* [What to work on]
Copy the records below word for word, from the first line through the line that contains "sc.camera = co", and leave out any pictures.

◇ ◇ ◇

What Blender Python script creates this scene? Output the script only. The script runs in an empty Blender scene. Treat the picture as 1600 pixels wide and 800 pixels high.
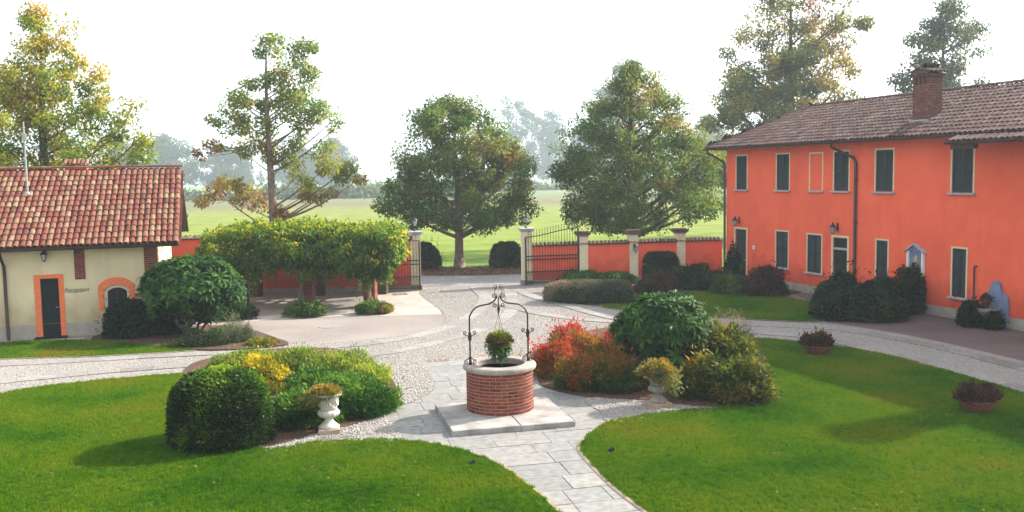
import bpy, bmesh, math, random
import numpy as np
from mathutils import Vector, Matrix
random.seed(7)
sc = bpy.context.scene
COL = sc.collection

# ------------------------------------------------------------------ camera
FPX, CAMH = 1450.0, 5.0
PITCH, ROLL = math.atan((400 - 273.5) / FPX), math.radians(1.0)
_f = np.array([0, math.cos(PITCH), -math.sin(PITCH)])
_u0 = np.array([0, math.sin(PITCH), math.cos(PITCH)])
_r0 = np.array([1.0, 0, 0])
_r = _r0 * math.cos(ROLL) - _u0 * math.sin(ROLL)
_u = _u0 * math.cos(ROLL) + _r0 * math.sin(ROLL)
CAMP = np.array([0, 0, CAMH])
cam = bpy.data.cameras.new('camera')
cam.sensor_width = 36.0
cam.lens = 36.0 * FPX / 1600.0
cam.clip_end = 6000
co = bpy.data.objects.new('camera', cam)
COL.objects.link(co)
_m = Matrix.Identity(4)
for i in range(3):
    _m[i][0], _m[i][1], _m[i][2], _m[i][3] = _r[i], _u[i], -_f[i], CAMP[i]
co.matrix_world = _m
sc.camera = co

# ------------------------------------------------------------------ sky, sun, exposure
SUN_EL = math.radians(33)
SUN_XY = Vector((0.88, 0.475)).normalized()
S = Vector((SUN_XY.x * math.cos(SUN_EL), SUN_XY.y * math.cos(SUN_EL), math.sin(SUN_EL)))
world = bpy.data.worlds.new('World')
sc.world = world
world.use_nodes = True
wt = world.node_tree
bg = wt.nodes['Background']
sky = wt.nodes.new('ShaderNodeTexSky')
sky.sky_type = 'NISHITA'
sky.sun_disc = False
sky.sun_elevation = SUN_EL
sky.sun_rotation = math.atan2(SUN_XY.x, SUN_XY.y)
sky.dust_density = 4.0
sky.air_density = 1.0
sky.ozone_density = 1.0
hs = wt.nodes.new('ShaderNodeHueSaturation')
hs.inputs['Saturation'].default_value = 0.35
wt.links.new(sky.outputs[0], hs.inputs['Color'])
mixw = wt.nodes.new('ShaderNodeMix')
mixw.data_type = 'RGBA'
mixw.inputs[0].default_value = 0.6
mixw.inputs[7].default_value = (4.3, 4.5, 4.8, 1)     # milky veil of the hazy morning sky
wt.links.new(hs.outputs[0], mixw.inputs[6])
wt.links.new(mixw.outputs[2], bg.inputs[0])
bg.inputs[1].default_value = 0.15
sl = bpy.data.lights.new('sun', 'SUN')
sl.energy = 5.0
sl.angle = math.radians(0.7)
sl.color = (1.0, 0.93, 0.82)
so = bpy.data.objects.new('sun', sl)
COL.objects.link(so)
so.rotation_euler = S.to_track_quat('Z', 'Y').to_euler()
so.location = (60, 40, 60)
sc.view_settings.view_transform = 'Standard'
sc.view_settings.look = 'None'
sc.view_settings.gamma = 1.0
sc.view_settings.exposure = 1.42
sc.render.engine = 'CYCLES'
sc.cycles.use_denoising = True
sc.cycles.max_bounces = 6
sc.cycles.diffuse_bounces = 3
sc.cycles.transmission_bounces = 4
sc.cycles.transparent_max_bounces = 6
sc.cycles.volume_bounces = 1
HAZE_DENSITY = 0.00062

# ------------------------------------------------------------------ plan helpers: survey of the ground from sight lines
def ray(px, py):
    return _f * FPX + _r * (px - 800) + _u * (400 - py)
def G(px, py, z=0.0):
    d = ray(px, py)
    q = CAMP + d * ((z - CAMH) / d[2])
    return (float(q[0]), float(q[1]))
def smooth(pts, closed=False, n=5):
    P = [Vector((p[0], p[1])) for p in pts]
    out = []
    L = len(P)
    rng = range(L) if closed else range(L - 1)
    for i in rng:
        p1, p2 = P[i], P[(i + 1) % L]
        p0 = P[(i - 1) % L] if (closed or i > 0) else p1
        p3 = P[(i + 2) % L] if (closed or i + 2 < L) else p2
        for k in range(n):
            t = k / n
            out.append(0.5 * ((2 * p1) + (p2 - p0) * t + (2 * p0 - 5 * p1 + 4 * p2 - p3) * t * t + (3 * p1 - p0 - 3 * p2 + p3) * t ** 3))
    if not closed:
        out.append(P[-1])
    return [(v.x, v.y) for v in out]
def inside(x, y, poly):
    c = False
    j = len(poly) - 1
    for i in range(len(poly)):
        xi, yi = poly[i]; xj, yj = poly[j]
        if (yi > y) != (yj > y) and x < (xj - xi) * (y - yi) / (yj - yi) + xi:
            c = not c
        j = i
    return c

# ------------------------------------------------------------------ materials
def new_mat(name):
    m = bpy.data.materials.new(name)
    m.use_nodes = True
    nt = m.node_tree
    return m, nt, nt.nodes['Principled BSDF']
def N(nt, t, **kw):
    n = nt.nodes.new(t)
    for k, v in kw.items():
        if k in n.inputs:
            n.inputs[k].default_value = v
        else:
            setattr(n, k, v)
    return n
def c4(c):
    return (c[0], c[1], c[2], 1.0)
def ramp(nt, stops, interp='LINEAR'):
    r = nt.nodes.new('ShaderNodeValToRGB')
    r.color_ramp.interpolation = interp
    e = r.color_ramp.elements
    while len(e) < len(stops):
        e.new(0.5)
    for i, (p, c) in enumerate(stops):
        e[i].position = p
        e[i].color = c4(c)
    return r
def noise_mat(name, stops, scale=4.0, detail=8, rough=0.85, bump=0.2, bscale=40.0, spec=0.3, big=None, bdist=0.02):
    """stops over fractal noise; optional second large-scale stain noise multiplied in"""
    m, nt, bs = new_mat(name)
    geo = N(nt, 'ShaderNodeNewGeometry')
    n1 = N(nt, 'ShaderNodeTexNoise', Scale=scale, Detail=detail)
    nt.links.new(geo.outputs['Position'], n1.inputs['Vector'])
    r = ramp(nt, stops)
    nt.links.new(n1.outputs['Fac'], r.inputs[0])
    col = r.outputs[0]
    if big:
        n2 = N(nt, 'ShaderNodeTexNoise', Scale=big[0], Detail=5)
        nt.links.new(geo.outputs['Position'], n2.inputs['Vector'])
        r2 = ramp(nt, [(0.35, big[1]), (0.65, big[2])])
        nt.links.new(n2.outputs['Fac'], r2.inputs[0])
        mx = N(nt, 'ShaderNodeMix', data_type='RGBA', blend_type='MULTIPLY')
        mx.inputs[0].default_value = 1.0
        nt.links.new(col, mx.inputs[6]); nt.links.new(r2.outputs[0], mx.inputs[7])
        col = mx.outputs[2]
    nt.links.new(col, bs.inputs['Base Color'])
    bs.inputs['Roughness'].default_value = rough
    bs.inputs['Specular IOR Level'].default_value = spec
    if bump:
        n3 = N(nt, 'ShaderNodeTexNoise', Scale=bscale, Detail=6)
        nt.links.new(geo.outputs['Position'], n3.inputs['Vector'])
        b = N(nt, 'ShaderNodeBump', Strength=bump, Distance=bdist)
        nt.links.new(n3.outputs['Fac'], b.inputs['Height'])
        nt.links.new(b.outputs[0], bs.inputs['Normal'])
    return m
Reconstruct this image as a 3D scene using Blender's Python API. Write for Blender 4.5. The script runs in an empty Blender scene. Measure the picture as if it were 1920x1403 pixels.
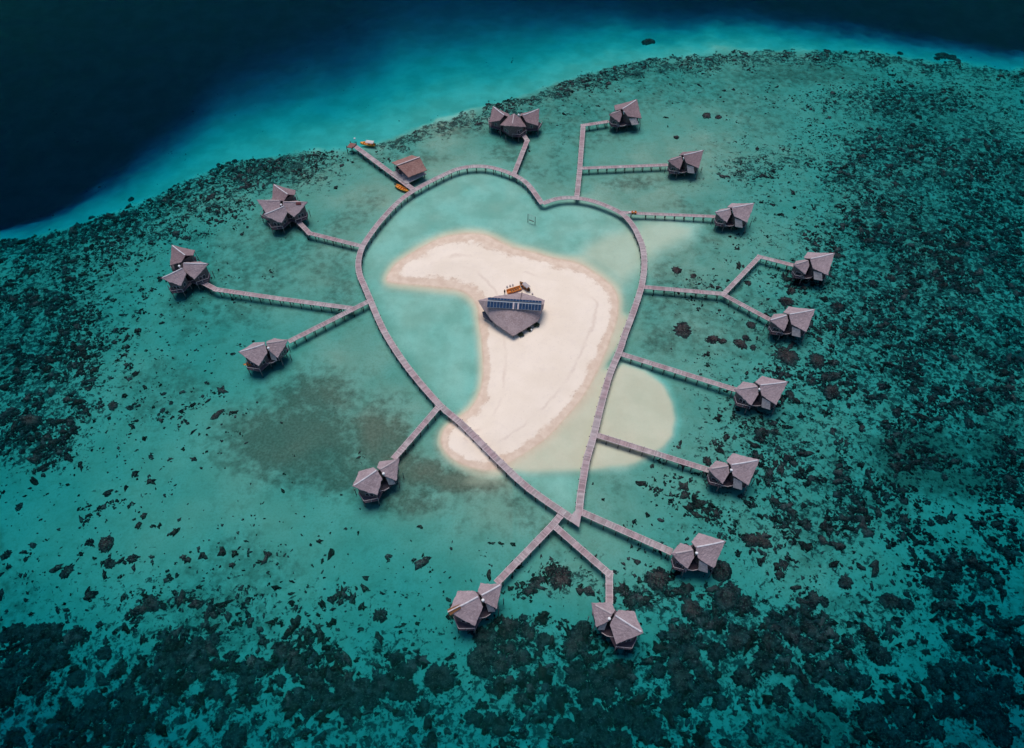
import bpy, bmesh, math, random
import numpy as np
from mathutils import Vector

# ------------------------------------------------------------------ camera, sky, sun, exposure
SC = bpy.context.scene
COL = SC.collection
R = math.radians
W0, H0 = 1920.0, 1403.0
FOC = 1400.0                      # focal length in photo pixels
PITCH = R(52.0)                   # camera looks down by this much
CAMH = 160.0
cam_d = bpy.data.cameras.new("camera")
cam = bpy.data.objects.new("camera", cam_d)
COL.objects.link(cam)
cam.location = (0, 0, CAMH)
cam.rotation_euler = (R(90) - PITCH, 0, 0)
cam_d.sensor_fit = 'HORIZONTAL'
cam_d.sensor_width = 36.0
cam_d.lens = 36.0 * FOC / W0
cam_d.clip_start = 1.0
cam_d.clip_end = 20000.0
SC.camera = cam

SUN_EL, SUN_AZ = R(70), R(-15)     # azimuth measured from +Y towards +X
world = bpy.data.worlds.new("World")
SC.world = world
world.use_nodes = True
wn = world.node_tree
sky = wn.nodes.new("ShaderNodeTexSky")
sky.sky_type = 'NISHITA'
sky.sun_disc = False
sky.sun_elevation = SUN_EL
sky.sun_rotation = SUN_AZ
sky.air_density = 1.0
sky.dust_density = 0.3
sky.ozone_density = 4.0
wn.links.new(sky.outputs[0], wn.nodes["Background"].inputs[0])
wn.nodes["Background"].inputs[1].default_value = 0.06
sun_d = bpy.data.lights.new("sun", 'SUN')
sun_d.energy = 1.5
sun_d.angle = R(34)
sun_d.color = (1.0, 0.90, 0.82)
sun = bpy.data.objects.new("sun", sun_d)
COL.objects.link(sun)
sdir = Vector((math.sin(SUN_AZ) * math.cos(SUN_EL), math.cos(SUN_AZ) * math.cos(SUN_EL), math.sin(SUN_EL)))
sun.rotation_euler = sdir.to_track_quat('Z', 'Y').to_euler()
sun.location = sdir * 400
SC.view_settings.view_transform = 'Standard'
SC.view_settings.look = 'None'
SC.view_settings.gamma = 1.0
SC.view_settings.exposure = 0.83
SC.cycles.max_bounces = 6
SC.cycles.transparent_max_bounces = 12
SC.cycles.caustics_reflective = False
SC.cycles.caustics_refractive = False

# ------------------------------------------------------------------ photo pixel <-> place
SP, CP = math.sin(PITCH), math.cos(PITCH)

def at(px, py, z=0.0):
    a = (px - W0 / 2) / FOC
    b = (py - H0 / 2) / FOC
    d = Vector((a, CP - b * SP, -SP - b * CP))
    t = (z - CAMH) / d.z
    return Vector((d.x * t, d.y * t, z))

def pix(x, y, z):
    dz = z - CAMH
    depth = y * CP - dz * SP
    vert = y * SP + dz * CP
    return W0 / 2 + FOC * x / depth, H0 / 2 - FOC * vert / depth

rng = np.random.default_rng(7)
random.seed(7)

# ------------------------------------------------------------------ value noise
def _hash(ix, iy, s):
    h = (ix.astype(np.int64) * 374761393 + iy.astype(np.int64) * 668265263 + s * 974634777) & 0xFFFFFFFF
    h = ((h ^ (h >> 13)) * 1274126177) & 0xFFFFFFFF
    return ((h ^ (h >> 16)) & 0xFFFFFF) / float(0xFFFFFF)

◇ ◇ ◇

* [Output]
What Blender Python script creates this scene? Output the script only. The script runs in an empty Blender scene. Treat the picture as 1600 pixels wide and 800 pixels high.
import bpy, bmesh, math, random
import numpy as np
from mathutils import Vector, Matrix
random.seed(7)
sc = bpy.context.scene
COL = sc.collection

# ------------------------------------------------------------------ camera
FPX, CAMH = 1450.0, 5.0
PITCH, ROLL = math.atan((400 - 273.5) / FPX), math.radians(1.0)
_f = np.array([0, math.cos(PITCH), -math.sin(PITCH)])
_u0 = np.array([0, math.sin(PITCH), math.cos(PITCH)])
_r0 = np.array([1.0, 0, 0])
_r = _r0 * math.cos(ROLL) - _u0 * math.sin(ROLL)
_u = _u0 * math.cos(ROLL) + _r0 * math.sin(ROLL)
CAMP = np.array([0, 0, CAMH])
cam = bpy.data.cameras.new('camera')
cam.sensor_width = 36.0
cam.lens = 36.0 * FPX / 1600.0
cam.clip_end = 6000
co = bpy.data.objects.new('camera', cam)
COL.objects.link(co)
_m = Matrix.Identity(4)
for i in range(3):
    _m[i][0], _m[i][1], _m[i][2], _m[i][3] = _r[i], _u[i], -_f[i], CAMP[i]
co.matrix_world = _m
sc.camera = co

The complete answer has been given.